DAHA FAZLA 'HIRT'LAŞMADAN
Kısa da olsa bir tatili geride bıraktık. Bu yıl ki hakkımızı eşimin memleketi olan Amasya’da geçirme kararı aldık iyi ki de almışız mükemmel günler yaşadık. Kenti, yol anılarını, sevdiklerimizi-sevmediklerimizi ileriki bir yazıya bırakalım. Şimdi gündemde olimpiyatlar var ya biz de coşalım bakalım…
Evet, siyaset yok ya spora devam arkadaşlar.
Spor, iyi ve hoş bir boşalmadır diyerek girişelim lafa…
Bir çok işte coşmadan hiçbir şey yapılamaz, hele de sporda asla… Sanat eseri yaratmak bile coşmanın üstün kaliteli bir türü sonunda yaratılır. Büyük bilimsel buluşlarda bile her türlü görkemli sabır şartına karşın, coşku ön şarttır. Böylesine biz coşkunun ağır başlı türü diyoruz… Özellikle sporda büyük başarılara coşmadan ulaşılmaz. Rekorlar coşarak kırılır. Kısa mesafe koşularında 100 metrede örneğin 10 saniyenin altına coşarak inilmiştir. Sabır ile coşkunun bağdaşması ise maraton koşuları için şart olduğu gibi kısa mesafe koşularda da, kürükte de, yüzmede de başarının kaynağı olur.
Kazananın sevinç gösterileri, coşmanın çıkışlarıdır. Buna bu yıl yapılan olimpiyat oyunlarında da şahit oluyoruz. Şampiyon sporcular ülkelerinin bayrakları ile nasıl da coşuyorlar. İki elini havada çırparak tribünleri selamlamak da coşmanın açıklanmasıdır.
Şimdiiii, bambaşka bir coşkunluk gösterisine gelelim. Futbolda gol atan oyuncu formasının çıkartıp sallıyor. Futbola taktım ya son zamanlarda dokundurmadan duramayacağım arkadaşlar. Bu konuyu da ayrıca uzun bir yazı konusu yapmayı düşünmüyor da değilim hani.
Nerede kalmıştık! Futbolda gol sevincini yaşayan oyuncu fanilasını çıkartıp sallıyor. Sadece bizde mi, hayır bütün dünyada.
Bana kalırsa arkadaşlar bu gösteri “hırt”ça bir davranış patlamasıdır. Ortalıkta çıplak çıplak koşuşmak en hafifinden terbiyesizliktir.
Yani arkadaşlar hırtın biri daha fazla coşarsa, kilotunu da çıkartıp büsbütün çıplak kalırsa, haklımı olacaktır? Bunun adı coşmak mıdır?
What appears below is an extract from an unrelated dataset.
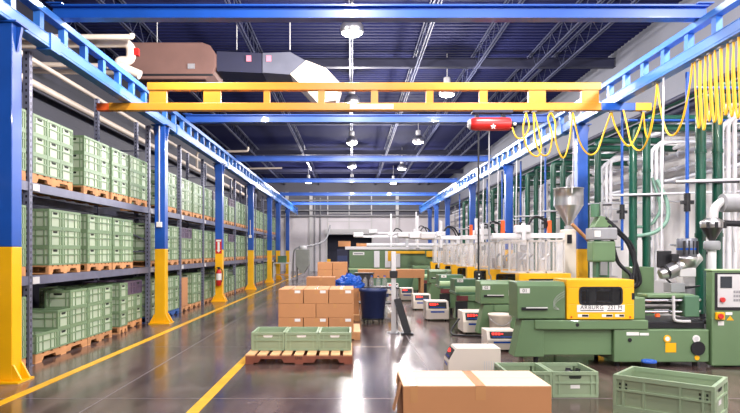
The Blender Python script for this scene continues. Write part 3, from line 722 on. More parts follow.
for j in range(6):
    o = MB().lathe([(.055, 0), (.06, .01), (.06, .15), (.03, .2), (.025, .23)], seg=12).build('clear_bottle', M_clear)
    o.location = (.0 + j*.15, 14.19 + .05*(j % 2), .592)
    MB().lathe([(.028, .231), (.028, .255)], seg=10).build('cap', M_bag if j % 2 else M_dark, o)
    tag(o, f'clear plastic bottle on the dark cart behind the bin, {["first","second","third","fourth","fifth","last"][j]} from the cardboard stack', 'bottle', 'bottles on the dark cart')
o = MB().box((-.22, -.1, 0), (.22, .1, .28)).box((-.24, -.12, .28), (.24, .12, .31)).build('storage_box', M_dark, bevel=.01); o.location = (.28, 14.55, .592); tag(o, 'black storage box behind the clear bottles on the dark cart', 'box')
t = thing('work_table', 'long work table with thick tan wooden top behind the blue bin', 'table', (1.04, 16.7, 0))
MB().box((-.88, -.3, .70), (.88, .3, .92)).build('table_top', M_card, t)
for x in (-.82, .82):
    for y in (-.25, .25): MB().box((x-.04, y-.04, 0), (x+.04, y+.04, .70)).build('leg', M_wood, t)
# bin
t = thing('rubbish_bin', 'navy blue round rubbish bin on castors behind the cardboard stack', 'bin', (.42, 12.3, 0))
MB().lathe([(.215, .09), (.225, .1), (.265, .60), (.285, .61), (.285, .66), (.262, .66), (.25, .58), (.21, .14)], seg=28).build('tub', M_bin, t)
for s in (-1, 1): MB().box((s*.26-.04, -.06, .50), (s*.285+.02*s, .06, .57)).build('handle', M_bin, t)
MB().lathe([(.23, .065), (.24, .07), (.24, .09), (.1, .09)], seg=24).build('dolly', M_dark, t)
for k in range(5):
    a = 2*math.pi*k/5 + .3; c = (math.cos(a)*.19, math.sin(a)*.19)
    o = MB().cyl((c[0]-.012, c[1], .03), (c[0]+.012, c[1], .03), .03, 12).build('castor', M_dark, t)
# stanchion post
t = thing('stanchion_post', 'white post on a small base beside the aisle, with black bracket', 'post', (.713, 10.65, 0))
MB().box((-.04, -.04, .012), (.04, .04, 1.40)).build('post', M_lgrey, t, bevel=.008)
MB().box((-.11, -.11, 0), (.11, .11, .012)).build('base_plate', M_mgrey, t)
MB().box((-.065, -.07, .95), (.065, .05, 1.07)).build('bracket', M_dark, t, bevel=.01)
for x in (-.08, .08): MB().cyl((x, -.08, .012), (x, -.08, .03), .015, 6).build('anchor_bolt', M_steel, t)
t = thing('leaning_board', 'black narrow board leaning on the white post', 'board', (.88, 10.5, 0))
MB().bar((.06, -.05, .02), (-.115, .02, .60), .12, .05, up=(0,1,0)).build('board', M_dark, t)
MB().box((-.05, -.14, 0), (.15, .06, .03)).build('foot', M_dark, t)

# ------------------------------------------------------------------ foreground box and crates
t = thing('cardboard_box', 'big tan cardboard box with pale lit top, closest to the camera', 'box', (0, 0, 0))
c0 = P(403, 386.5, 3.69); bw = .885; bd = .47; t.location = (c0.x + bw/2, c0.y + bd/2, 0); zt = .60
MB().box((-bw/2, -bd/2, 0), (bw/2, bd/2, zt-.004)).build('body', M_card, t, bevel=.004)
MB().box((-bw/2+.002, -bd/2+.001, zt-.004), (bw/2-.002, -.002, zt)).build('top_flap', M_card2, t)
MB().box((-bw/2+.002, .002, zt-.004), (bw/2-.002, bd/2-.001, zt)).build('top_flap', M_card2, t)
for x in (-bw/2+.065, .02):
    w = .022 if x < -.1 else .03
    MB().box((x-w, -bd/2-.0015, zt-(.10 if x < 0 else .085)), (x+w, -bd/2, zt-.002)).box((x-w, -bd/2-.0015, zt), (x+w, bd/2, zt+.001)).build('tape', M_tape, t)
MB().bar((-bw/2-.004, -.1, zt-.01), (-bw/2-.05, -.12, zt-.17), .14, .005, up=(1,0,0)).build('torn_flap', M_card, t)
MB().bar((-bw/2-.003, .13, zt+.0), (-bw/2-.012, .13, zt-.06), .10, .004, up=(1,0,0)).build('torn_corner', M_card, t)
fc = make_crate('open_crate', .45, .66, .245, M_crate2)
A, B = Vector((1.925, 4.62)), Vector((2.40, 4.21)); D = Vector((2.255, 4.87)); ctr = (B + D)/2
ang = math.atan2(B.y - A.y, B.x - A.x)
for k, l in ((0, 'open sage crate at the bottom of the turned pair closest to the camera'), (1, 'open sage crate on top of the turned pair closest to the camera')):
    o = fc if k == 0 else copy_tree(fc); o.location = (ctr.x, ctr.y, k*.246); o.rotation_euler = (0, 0, ang + math.pi/2); tag(o, l, 'crate', 'turned pair of crates')
for o in [fc] + [x for x in bpy.data.objects if x.name.startswith('open_crate') and x.get('group') == 'turned pair of crates' and x != fc]:
    mb = MB()                                                # corner grid holes on the long side
    for s in (-1, 1):
        for a in range(3):
            for b in range(2):
                y = s*.262 + (a-1)*.022; z = .15 + b*.03
                mb.box((-.2165, y-.007, z-.009), (-.2145, y+.007, z+.009)); mb.box((.2145, y-.007, z-.009), (.2165, y+.007, z+.009))
    mb.build('corner_grid', M_slot, o)
ec = make_crate('open_crate', .44, .50, .245, M_crate2)
for k, (x, l) in enumerate(((2.145, 'open sage crate on the floor under the nearest machine, holding dark scraps'), (1.70, 'open sage crate on the floor half hidden by the big cardboard box'))):
    o = ec if k == 0 else copy_tree(ec); o.location = (x, 6.2, 0); tag(o, l, 'crate', 'crates under the nearest machine')
rr = random.Random(5)
t = thing('scrap_bag', 'dark plastic scraps lying in the open crate under the machine', 'scrap', (2.145, 6.22, .024))
mb = MB()
for j in range(16):
    p = Vector((rr.uniform(-.13, .13), rr.uniform(-.15, .15), .02)); q = p + Vector((rr.uniform(-.06, .06), rr.uniform(-.06, .06), rr.uniform(.06, .2)))
    mb.bar(p, q, .05, .02)
mb.build('scrap', M_dark, t); t['kind'] = 'stuff'
t = thing('small_drum', 'low round can with blue lid on the floor beside the machine base', 'can', (3.40, 7.1, 0))
MB().lathe([(.075, 0), (.08, .01), (.08, .13)], seg=20).build('can_body', M_dark, t); MB().lathe([(.083, .131), (.083, .155), (.06, .163)], seg=20).build('lid', M_bag, t)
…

Ben de daha fazla coşmadan ya da “hırt”laşmadan, yazıyı tebessümle sonlandırayım.
İngiltere Avam Kamarası seçimleri dar bölgede yapılıyor. Bu nedenle herkes oy vereceği kişileri iyi tanımak olanağına sahip oluyor. Seçimlerden önce oy vereceği bölgeye gidip, uzun uzun incelemeler yapan bir İngiliz akşam olunca Londra’daki kulübüne geliyor. Arkadaşları izlenimlerini sorunca da açıklıyor:
“Muhafazakarların, işçilerin ve liberallerin bütün aday konuşmalarını dinledim. Hepsini soruşturarak iyice tanıdım. Ama sonunda sadece bir tanesi seçileceği için Tanrıya şükrediyorum.”
Siyaset yazmayacağım diyorum ama gördüğünüz gibi ucundan da olsa dokundurmadan edemiyorum.